Goal of the exercise:
Identify the lines in the data below that contain "pixels" and give only how many there are.

▽

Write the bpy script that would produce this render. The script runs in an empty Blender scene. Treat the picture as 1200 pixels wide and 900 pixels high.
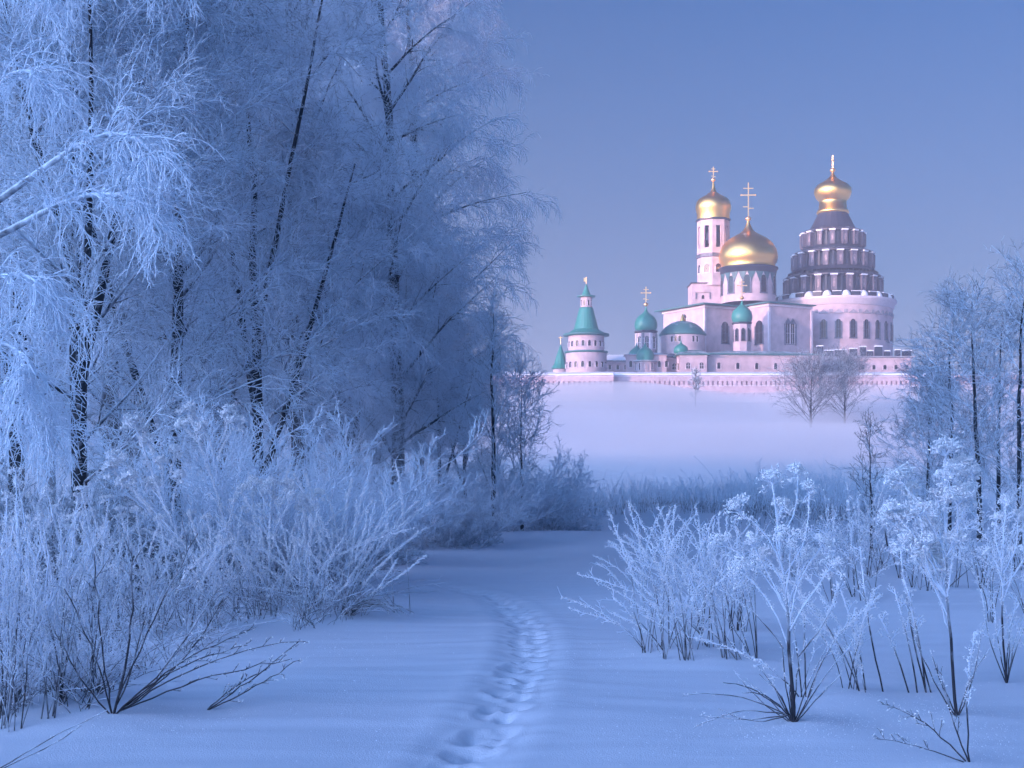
import bpy, math, random
import numpy as np
from mathutils import Vector

S = bpy.context.scene
COL = S.collection
PI = math.pi
F = 1667.0            # focal length in photograph pixels (50 mm on 36 mm)
CX, HY = 600.0, 560.0  # principal column, horizon row
CAMZ = 1.6

# ------------------------------------------------------------------ helpers
def tag(o, label=None, cat=None, group=None, kind=None):
    if label: o['label'] = label
    if cat: o['category'] = cat
    if group: o['group'] = group
    if kind: o['kind'] = kind
    return o

def empty(name, loc=(0, 0, 0), rz=0.0, parent=None):
    o = bpy.data.objects.new(name, None)
    COL.objects.link(o); o.location = loc; o.rotation_euler = (0, 0, rz)
    o.empty_display_size = 0.2
    if parent: o.parent = parent
    return o

def link(name, me, mat, parent=None, loc=None):
    me.materials.clear(); me.materials.append(mat)
    o = bpy.data.objects.new(name, me); COL.objects.link(o)
    if parent: o.parent = parent
    if loc is not None: o.location = loc
    return o

def at(px, py, Y):
    """world point at depth Y seen where the photograph shows pixel px, py"""
    return Vector(((px - CX) / F * Y, Y, CAMZ + (HY - py) / F * Y))

def copy_tree(o, parent=None):
    c = o.copy(); COL.objects.link(c)
    if parent: c.parent = parent
    for ch in [k for k in bpy.data.objects if k.parent == o]:
        copy_tree(ch, c)
    return c

# ------------------------------------------------------------------ value noise + ground height
def vnoise(x, y, seed=0):
    x = np.asarray(x, float); y = np.asarray(y, float)
    xi = np.floor(x).astype(np.int64); yi = np.floor(y).astype(np.int64)
    xf = x - xi; yf = y - yi
    def h(a, b):
        n = (a * 374761393 + b * 668265263 + seed * 974634777) & 0x7fffffff
        n = ((n ^ (n >> 13)) * 1274126177) & 0x7fffffff
        return ((n ^ (n >> 16)) & 0xffff) / 65535.0
    u = xf * xf * (3 - 2 * xf); v = yf * yf * (3 - 2 * yf)
    a = h(xi, yi) * (1 - u) + h(xi + 1, yi) * u
    b = h(xi, yi + 1) * (1 - u) + h(xi + 1, yi + 1) * u
    return (a * (1 - v) + b * v) * 2 - 1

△

Written solution:
2